Introduction
The oldest, deepest, and shortest book on agility in existence, the agile way is a guide to creative community for individuals and organizations experiencing times of extreme change. Written before the invention of paper, its interlocking patterns apply as well to the information and intelligence revolutions as the agricultural one in which it began.
How should you approach this little book? Later editions may detail modern implications, but this first one encourages readers to tease these out for themselves. In the manner of a koan, each pattern supports two readings. First, as a practical solution to a commonplace problem in one of the book’s six contexts.
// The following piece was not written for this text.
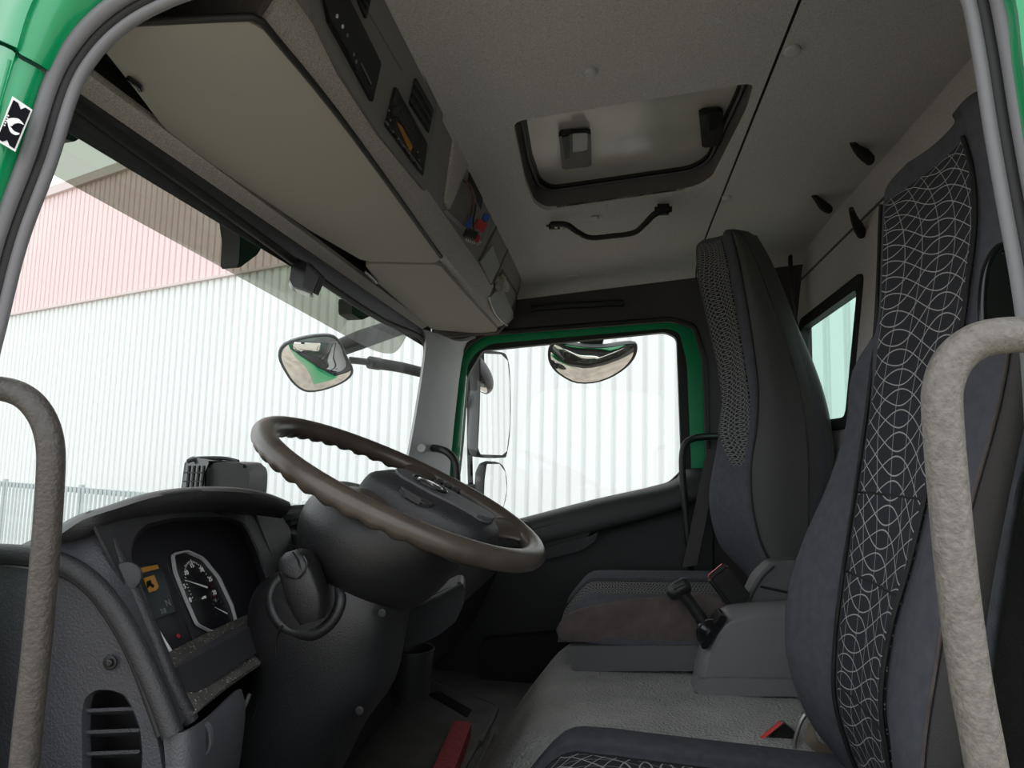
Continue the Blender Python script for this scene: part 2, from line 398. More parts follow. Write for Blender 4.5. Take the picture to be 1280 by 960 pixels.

And then each pattern carries a deeper meaning through which, on reflection, the reader may not come away unchanged.
To avoid throwing you in at the deep end, here’s a frame for the list of agile qualities you’ll find in chapter 1:
- Listening as if crossing thin ice - because change, uncertainty, and ambiguity are everywhere.
- Testing like a boat on dark water - so that carelessness, haste and imbalance won’t sink you.
- Adapting like a stranger to a far shore - to give and take what the market takes and gives.
- Simplifying like a melting snowflake - as systems grow as rigid and inefficient as one.
- Connecting like the deep woods - to sustain continuous growth across cycles of change.
- Leading as a valley does the river - to quicken and join channels of mutual benefit.
- Sharing as its silt feeds the fields - to open bottlenecks and foster innovation.
There are further explanations at the back of the book concerning its journey at the hands of the current author and its line by line correspondence with the Tao Te Ching of Lao Tzu.